No mercado interno, as importações de produtos asiáticos também impactam o desempenho da indústria.Até outubro, 29,8 milhões de pares entraram no Brasil, alta se 20,9% em relação ao mesmo período do ano anterior. Entre os principais importadores estão China, Vietnã e Indonésia.
Entraves no mercado interno
Outro ponto levantando pelos executivos é a falta de mão de obra. A Abicalçados ainda não tem dados oficiais sobre o assunto, mas o presidente da associação afirmou que todos os polos calçadistas no Brasil enfrentam escassez de trabalhadores em maior ou menor grau.
O crescimento do Bolsa Família foi apontado como uma das causas, principalmente em municípios menores. De acordo com os executivos, a situação se agravou no ano eleitoral.
"Não somos contra o assistencialismo a quem realmente precisa, mas o programa do governo está deixando muitas pessoas em casa. Se elas voltarem a trabalhar, não recebem mais o benefício. Muitos acabam trabalhando de forma informal também", diz Rodrigo Martins, CEO da Marina Melo.
Para contornar a situação, muitas empresas apostam na oferta de benefícios e capacitação. É o caso da Vulcabras que emprega mais de 20.000 pessoas. "Fazemos um trabalho de RH intenso para dar incentivos dentro da fábrica, manter pessoas e atrair novos trabalhadores", diz o CEO Pedro Bartelle.
Assim como setores, a indústria calçadista também cita o efeito negativo das apostas esportivas, as famosas bets, no consumo dos brasileiros -- o que recai também sobre suas vendas.

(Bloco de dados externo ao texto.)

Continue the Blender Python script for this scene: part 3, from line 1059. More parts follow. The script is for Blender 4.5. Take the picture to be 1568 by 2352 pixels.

De acordo com o Banco Central, os brasileiros movimentam até R$ 21 bilhões por mês em apostas online via Pix. O governo também estuda proibir o uso do cartão do Bolsa Família em casas de apostas.
"Os jogos de azar são verdadeiros cassinos de bolso e tiram muito dinheiro do consumo. O governo brasileiro tem que agir mais rápido", diz Roberto Argenta, CEO da Beira Rio.